The plan is to realign and widen the existing access road, Charlton Lane, to a 6.4-metre-wide road with a three-metre-wide pedestrian/cycle lane, in connection with adjoining development.

Charlton Common is a tiny but important area of open land. It provides an valuable link in a linear walk, the Charlton Walk. This is a three-mile walk between Patchway and Filton, developed by South Gloucestershire Council, the Forest of Avon, Patchway Town Council and Patchway Conservation Group. It goes around the airfield that was built over the lost village of Charlton in 1949, and along the track across the common.

Although people have the right to walk over the whole of Charlton Common, this route is particularly popular, and construction of the road will interfere with people’s quiet enjoyment of the common and the Charlton Walk, and it will obstruct access across the common to reach the path around the airfield. There is also a well-used route alongside the old railway.

Says Chris Bloor, our local correspondent for South Gloucestershire: ‘The proposed road will interfere with people’s rights to wander over this common and it will suburbanise this rural area.

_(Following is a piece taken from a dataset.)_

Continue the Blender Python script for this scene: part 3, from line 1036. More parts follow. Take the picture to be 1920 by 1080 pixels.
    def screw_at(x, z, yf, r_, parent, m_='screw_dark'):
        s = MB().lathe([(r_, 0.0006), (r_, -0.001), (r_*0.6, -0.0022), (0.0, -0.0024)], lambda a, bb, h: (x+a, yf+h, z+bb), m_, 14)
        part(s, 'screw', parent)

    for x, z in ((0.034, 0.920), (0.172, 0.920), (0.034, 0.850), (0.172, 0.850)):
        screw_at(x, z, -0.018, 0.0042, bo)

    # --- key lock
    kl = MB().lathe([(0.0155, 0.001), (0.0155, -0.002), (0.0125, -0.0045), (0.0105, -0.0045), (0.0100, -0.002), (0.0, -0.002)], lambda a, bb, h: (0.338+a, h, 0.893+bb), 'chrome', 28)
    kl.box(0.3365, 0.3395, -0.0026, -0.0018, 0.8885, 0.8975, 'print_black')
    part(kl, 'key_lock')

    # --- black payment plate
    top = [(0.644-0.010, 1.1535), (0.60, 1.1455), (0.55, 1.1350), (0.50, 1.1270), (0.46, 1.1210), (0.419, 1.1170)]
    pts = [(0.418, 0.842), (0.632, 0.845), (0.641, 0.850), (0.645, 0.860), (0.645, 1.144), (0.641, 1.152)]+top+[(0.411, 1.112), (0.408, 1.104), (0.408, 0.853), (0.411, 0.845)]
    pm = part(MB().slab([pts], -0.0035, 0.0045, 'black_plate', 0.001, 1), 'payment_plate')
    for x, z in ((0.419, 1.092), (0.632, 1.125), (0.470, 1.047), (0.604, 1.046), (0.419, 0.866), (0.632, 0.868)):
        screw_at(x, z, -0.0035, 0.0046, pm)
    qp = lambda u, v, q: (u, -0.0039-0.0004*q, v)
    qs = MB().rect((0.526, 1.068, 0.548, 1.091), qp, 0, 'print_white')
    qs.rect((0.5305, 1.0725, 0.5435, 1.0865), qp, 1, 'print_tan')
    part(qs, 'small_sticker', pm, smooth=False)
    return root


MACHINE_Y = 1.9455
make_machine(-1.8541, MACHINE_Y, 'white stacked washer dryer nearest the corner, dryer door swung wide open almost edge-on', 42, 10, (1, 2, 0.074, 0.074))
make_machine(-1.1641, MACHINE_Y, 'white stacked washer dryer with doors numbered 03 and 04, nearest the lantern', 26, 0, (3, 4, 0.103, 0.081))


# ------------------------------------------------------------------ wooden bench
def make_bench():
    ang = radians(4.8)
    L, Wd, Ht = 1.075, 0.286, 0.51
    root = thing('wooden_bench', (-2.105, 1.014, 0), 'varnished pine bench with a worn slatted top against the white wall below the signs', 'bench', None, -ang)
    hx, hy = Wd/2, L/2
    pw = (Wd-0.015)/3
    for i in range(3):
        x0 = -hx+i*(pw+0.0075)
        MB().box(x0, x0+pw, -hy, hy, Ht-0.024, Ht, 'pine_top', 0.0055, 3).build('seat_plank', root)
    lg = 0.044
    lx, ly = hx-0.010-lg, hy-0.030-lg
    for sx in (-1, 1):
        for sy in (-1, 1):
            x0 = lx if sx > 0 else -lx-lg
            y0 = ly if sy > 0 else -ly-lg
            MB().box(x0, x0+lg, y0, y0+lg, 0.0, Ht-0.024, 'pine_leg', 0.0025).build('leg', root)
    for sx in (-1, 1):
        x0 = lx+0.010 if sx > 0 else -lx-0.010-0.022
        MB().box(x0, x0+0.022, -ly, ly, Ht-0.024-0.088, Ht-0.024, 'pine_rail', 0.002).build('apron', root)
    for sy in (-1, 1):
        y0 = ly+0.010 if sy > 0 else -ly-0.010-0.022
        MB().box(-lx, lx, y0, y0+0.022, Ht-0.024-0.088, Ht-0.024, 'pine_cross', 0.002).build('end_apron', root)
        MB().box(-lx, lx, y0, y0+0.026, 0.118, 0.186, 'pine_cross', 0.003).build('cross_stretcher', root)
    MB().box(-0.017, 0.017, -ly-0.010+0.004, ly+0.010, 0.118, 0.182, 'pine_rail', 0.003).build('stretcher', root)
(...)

‘Charlton Common may be small but it is an important relic of a much larger area of common land which ran through the heart of the former village; it is a vital reminder of a former way of life, when it was used for grazing animals and by the villagers for football and cricket.

‘The common is especially valuable being surrounded by development; it is a vital green lung for neighbouring residents.

‘We are dismayed to note that the applicants have apparently not consulted local people and local users of the common about their plans. The applicants appear to have defined the neighbourhood as being Patchway whereas the neighbourhood which is affected by the proposal is Brentry,’ says Chris.